Police in Baku arrest a man during a protest seeking reforms in conjunction with Eurovision. (DAPD/Joern Haufe)
Police in Baku arrest a man during a protest seeking reforms in conjunction with Eurovision. (DAPD/Joern Haufe)
CPJ

As Eurovision starts, partnership cites Baku repression

As the Eurovision song contest gets under way in Baku, Azerbaijani authorities continue to suppress freedom of expression, detaining 10 protesters on Monday, Reuters reported. The International Partnership Group for Azerbaijan, a coalition of free expression organizations that includes the Committee to Protect Journalists, has launched a website, Facebook and Twitter pages to highlight the country’s long record of repression. 

The website and social media platforms detail the partnership’s efforts to promote freedom of expression in the Caspian Sea nation, where over the past decade authorities have jailed and harassed dozens of journalists and fostered a climate of impunity in anti-press violence.

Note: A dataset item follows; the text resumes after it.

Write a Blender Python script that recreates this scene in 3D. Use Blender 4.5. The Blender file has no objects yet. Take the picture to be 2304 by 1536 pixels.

The launch follows a May 2 workshop in Geneva on press conditions in Azerbaijan that was hosted by the European Broadcasting Union (EBU), which oversees the organization of the Eurovision contest. Following the workshop, CPJ and other IPGA members urged the EBU to publicly condemn media freedom violations in the country, abandon its policy of neutrality, and demand concrete steps from the Azerbaijani government to improve its human rights record.

The partnership is coordinated by the UK-based free-expression organization Article 19.